FLORA launches FAUNA — an AI creative agent for professional design teams
What happened
On March 31, 2026, FLORA — a Brooklyn-based AI creative platform — launched FAUNA, an AI creative agent built directly into FLORA’s visual canvas. The company has raised $52 million to date and counts Nike, Netflix, and Pentagram among its current users.
FAUNA differs from one-click AI image generators in its design. Rather than producing a single output from a prompt, it builds a visible, adjustable workflow on a node-based canvas. Users describe a creative direction or brief; FAUNA selects appropriate AI models, sequences the workflow, and generates content — with every step displayed and editable in real time. The stated problem it addresses is the gap between initial concept generation (where most AI tools perform well) and the iterative refinement that professional creative work actually requires.
Context
FLORA’s platform is model-agnostic, giving users access to 50+ AI models through a single interface. FAUNA adds agentic behavior on top of this — it conducts real-time web research, integrates with Unsplash for reference imagery, and allows users to redirect specific canvas elements without reprocessing an entire project.
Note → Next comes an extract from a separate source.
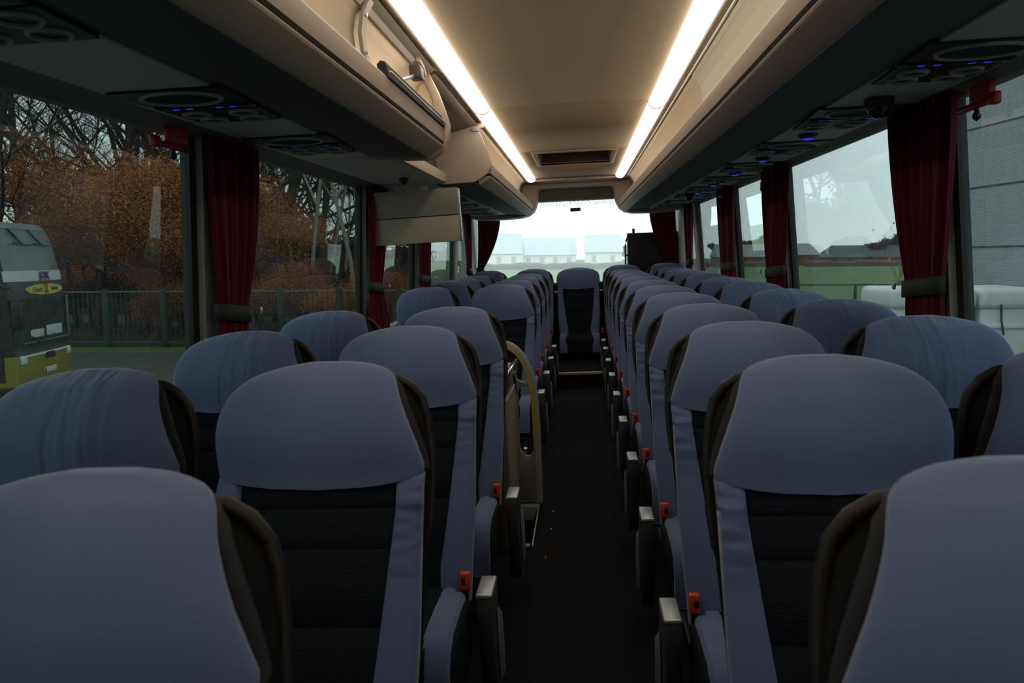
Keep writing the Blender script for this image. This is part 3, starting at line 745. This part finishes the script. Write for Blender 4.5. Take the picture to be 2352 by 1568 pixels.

Two tools launched alongside FAUNA. Techniques are reusable workflows built by practitioners at companies including Netflix, Base Design, and Wonder Studios, which teams can adapt rather than build from scratch. An Image Editor allows direct editing within FLORA’s canvas, removing the need to switch to an external application mid-workflow.
Weber Wong, FLORA’s founder and CEO, described the motivation as building for experienced creatives with strong artistic vision but limited capacity for extensive manual iteration — pointing to a gap left by tools designed for general audiences.
Why it matters for designers
FAUNA positions itself at the professional end of the AI design market, targeting design directors and senior creatives rather than beginners. The node-based canvas approach means all creative decisions are documented as workflow history, which has practical value for teams that need to explain or reproduce their process for clients or internal stakeholders. The Techniques library lowers the barrier for teams new to AI-assisted workflows by offering tested starting points from established creative studios.
For designers evaluating AI tools in 2026, FAUNA represents a different model than the dominant prompt-and-export paradigm: one where the workflow itself is the deliverable, not just the output image.